The big tennis question of the last year has already been answered: Rafael Nadal is alive, he just needs to add matches to be very competitive.
And if he does, what will happen if Nadal can string together tournaments and competitions? He will be, at the age of 38, champion of Roland Garros for the fifteenth time.
An authoritative voice, the Spaniard David Ferrer, says: “If he doesn’t get injured and arrives with matches he will be the clear favourite, he will win Roland Garros”.
Ferrer saw in Las Vegas the remarkable exhibition that Nadal narrowly lost in the super tie break of the third set against his compatriot Carlos Alcaraz.
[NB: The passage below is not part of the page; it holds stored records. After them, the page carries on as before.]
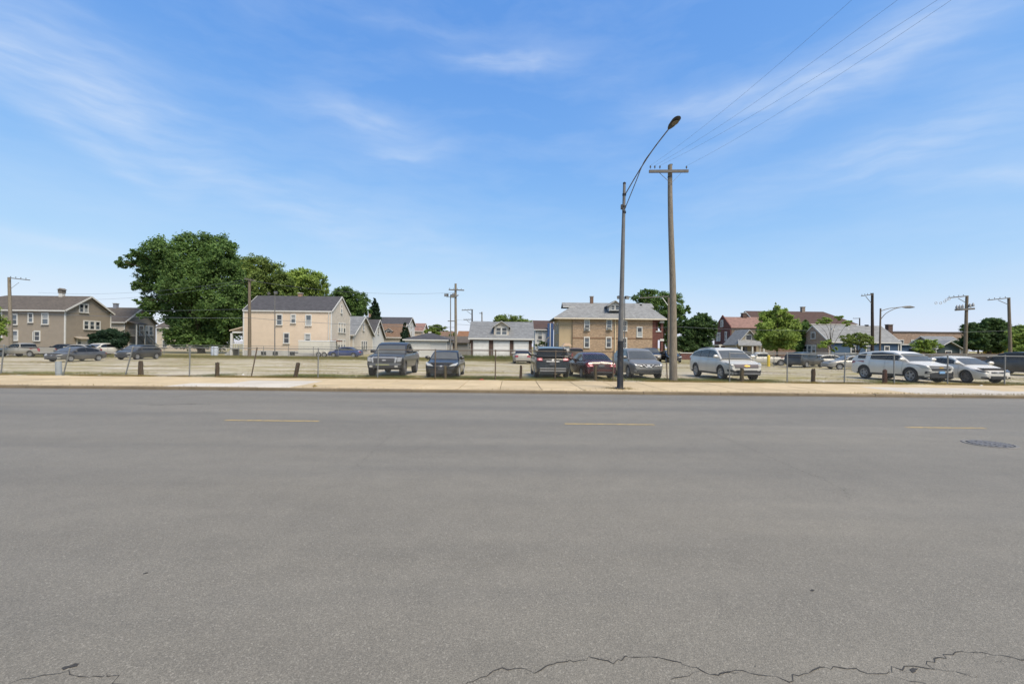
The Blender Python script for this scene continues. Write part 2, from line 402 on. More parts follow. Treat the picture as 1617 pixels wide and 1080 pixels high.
# cracks in the asphalt
CRK = M('crack_dark', (.034, .032, .029), .95, .3, 20, world=True)
def crack(pix, w, seed, jig=.012):
    rr = random.Random(seed)
    pts = [ground(px, py, 0) for px, py in pix]
    fine = []
    for a, bb in zip(pts, pts[1:]):
        k = max(3, int((bb - a).length / .03))
        for i in range(k): fine.append(a.lerp(bb, i / k) + Vector((rr.gauss(0, jig), rr.gauss(0, jig * .8), 0)))
    fine.append(pts[-1])
    vs_ = []; 
    for i, p in enumerate(fine):
        d = (fine[min(i + 1, len(fine) - 1)] - fine[max(0, i - 1)]); d = Vector((-d.y, d.x, 0)).normalized()
        ww = w * .68 * rr.uniform(.2, 1.4) * min(1, .15 + min(i, len(fine) - 1 - i) / 5)
        vs_ += [(p.x + d.x * ww, p.y + d.y * ww, .0025), (p.x - d.x * ww, p.y - d.y * ww, .0025)]
    MB().add(vs_, [(2*i, 2*i+1, 2*i+3, 2*i+2) for i in range(len(fine) - 1)]).build('crack', CRK, road)
crack([(725, 1085), (775, 1062), (818, 1054), (847, 1064), (872, 1046), (940, 1038), (967, 1046), (990, 1037), (1050, 1038), (1085, 1048), (1110, 1060), (1132, 1064), (1165, 1058), (1200, 1064), (1240, 1074), (1262, 1066), (1295, 1055), (1320, 1054), (1360, 1059), (1400, 1066), (1412, 1057), (1440, 1053), (1468, 1056), (1476, 1040), (1495, 1030), (1540, 1031), (1600, 1038), (1680, 1046)], .0048, 1)
crack([(1400, 1066), (1430, 1072), (1460, 1078), (1500, 1090)], .004, 2)
crack([(1470, 1056), (1505, 1060), (1530, 1067), (1545, 1066)], .003, 3)
crack([(1108, 1060), (1082, 1065), (1062, 1072), (1050, 1090)], .003, 4)
crack([(1132, 1068), (1150, 1061), (1172, 1058)], .004, 41)
crack([(0, 1082), (30, 1072), (70, 1066), (104, 1062), (135, 1069), (175, 1067), (192, 1078), (200, 1095)], .0035, 5)
crack([(1090, 668), (1140, 690), (1200, 715), (1262, 742), (1300, 757), (1335, 775), (1345, 790)], .0028, 6, .02)
crack([(560, 740), (590, 712), (612, 690), (640, 668)], .0018, 7, .02)
crack([(255, 629), (320, 622), (370, 616)], .012, 8, .02)
crack([(230, 640), (300, 638), (335, 638)], .02, 9, .03)
rb_ = random.Random(99)
for i in range(26):       # hairline offshoots along the long crack
    px = rb_.uniform(740, 1600); py = 1064 + rb_.uniform(-14, 6) - (18 if px > 1470 else 0) - (14 if 880 < px < 1060 else 0)
    a = rb_.uniform(0, 6.28); q = rb_.uniform(10, 26)
    crack([(px, py), (px + q * math.cos(a) * .6, py + q * .3 * math.sin(a)), (px + q * math.cos(a), py + q * .45 * math.sin(a) + rb_.uniform(-3, 3))], .0013, 200 + i, .006)
for (px, py, r, sd_) in ((112, 1052, .022, 1), (1443, 1058, .018, 2), (1283, 932, .012, 3), (230, 905, .012, 4)):
    rr = random.Random(sd_); c = ground(px, py, 0)
    MB().poly([(c.x + 1.6 * r * rr.uniform(.5, 1.2) * math.cos(a), c.y + r * rr.uniform(.5, 1.2) * math.sin(a) + .6 * r * math.cos(a), .003) for a in np.linspace(0, 2 * math.pi, 12, endpoint=False)]).build('tar_spot', CRK, road)
# manhole: ring frame, recessed cover with raised bars
mc = Vector((9.05, 8.62, 0))
mh = empty('manhole', mc, .35, 'round iron manhole cover with raised bars set in the asphalt at right', 'manhole')
mh.scale = (.84, .84, 1)
IRON = M('cast_iron', s2l(62, 61, 60), .95, .25, 14, .3, 60, spec=.1)
ring = MB(); nn = 32
ring.lathe([(.47, .001), (.465, .012), (.40, .012), (.395, -.0)], nn).build('frame', M('iron_frame', s2l(116, 114, 110), .95, .2, 12, spec=.1), mh, smooth=40)
MB().poly([(.39 * math.cos(2*math.pi*k/nn), .39 * math.sin(2*math.pi*k/nn), .004) for k in range(nn)]).build('cover', IRON, mh)
for j in range(-4, 5):
    yy = j * .082; hw = math.sqrt(max(0, .37 ** 2 - yy * yy))
    for sgn in (-1, 1):
        x0, x1 = (.02 * (j % 2), hw - .02) if sgn > 0 else (-(hw - .02), -.03)
        MB().box(x0, x1, yy - .024, yy + .024, .003, .016).build('raised_bar', M('iron_worn', s2l(104, 105, 108), .9, .2, 20, spec=.15), mh)
# ------------------------------------------------------------------ chain link fences
GALV = M('galvanised', s2l(118, 119, 116), .6, .18, 6, metal=.2)
RUSTY = M('rusty_steel', s2l(96, 84, 70), .75, .25, 9, metal=.25)
def chain_mesh(x0, x1, y, z0, h, cell, rad, zfun=None):
    nx = int((x1 - x0) / cell); nz = int(h / cell)
    i = np.arange(nx)[:, None]; k = np.arange(nz + 1)[None, :]
    X = x0 + (i + ((k + i) % 2)) * cell + 0 * k
    Z = z0 + k * cell + 0 * i
    if zfun is not None: Z = z0 + (Z - z0) * zfun(X)
    P = np.stack([X, np.full_like(X, y, dtype=float) + .004 * ((i + k) % 2), Z], -1)
    offs = np.array([[rad, 0, 0], [-rad * .5, rad * .87, 0], [-rad * .5, -rad * .87, 0]])
    V = (P[:, :, None, :] + offs[None, None]).reshape(-1, 3)
    base = (i * (nz + 1) + k)[:, :-1] * 3
    fs = []
    for j in range(3):
        j2 = (j + 1) % 3
        fs.append(np.stack([base + j, base + j2, base + 3 + j2, base + 3 + j], -1).reshape(-1, 4))
    fs = np.concatenate(fs)
    me = bpy.data.meshes.new('chain_mesh')
    me.from_pydata(V.tolist(), [], fs.tolist()); me.materials.append(GALV); me.update()
    return me
FH = 1.42
fence = empty('chain_link_fence', (0, FY, LOT), 0, 'long bent chain link fence between the sidewalk and the gravel lot', 'fence')
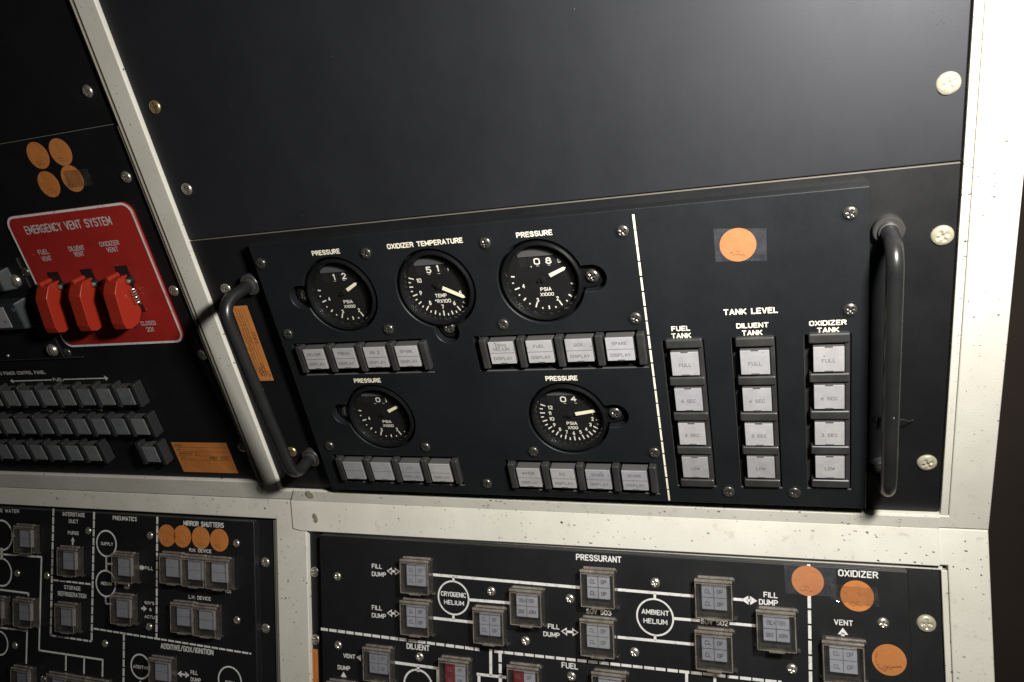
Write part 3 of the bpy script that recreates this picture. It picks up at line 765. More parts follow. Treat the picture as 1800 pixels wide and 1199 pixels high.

Unlike “Break Point”, this time Netflix delivered a great show and good news: Nadal has the right to dream in 2024.
“He’s back and ready for what’s coming,” believes another Spaniard, Feliciano Lopez, who also followed the match in Las Vegas won 3-6, 6-4, 14-12 by the world number two.
The 14-time Roland Garros champion showed remarkable strokes, his usual hunger and a surprising serve at times. It is true that only the fact that the match was indoors prevented Nadal from converting a home-run at 7-7 in the final tie break, by mis-hitting a forehand and sending the ball skyward, and it is true, too, that the Spaniard moves little, clearly less than before.
“It is very rare to see him do this and in a decisive moment,” said Venezuelan Nicolas Pereira, a former player and expert television commentator.
“I think it’s the inactivity,” his team-mates said, noting also oscillations in the former world number one’s serve, who in the last 15 months played just three tournaments. “Rafa has not been able to practice that shot much, he also had a small contracture that has prevented him from training it”.
That, and not tennis, continues to be the major obstacle for the Mallorcan, who is not fooling himself either.
When the Netflix on-court interviewer told him that this match was keeping away “the ghost of injuries”, Nadal gave a lesson in common sense: “One thing is the level of tennis and another the ghost of injuries. They are two very different things.”
In his favour is that his tennis intelligence is infinite, it is perceived in the points, and if he manages to avoid injury and accumulates matches, the rust will leave his body, he will move better and will no longer do home-runs.
Is he retiring in 2024? Lopez is hesitant to sign it.
“I don’t think even he knows.”
What happens in Vegas stays in Vegas, they say.
Not this time. The Nadal thing goes much further.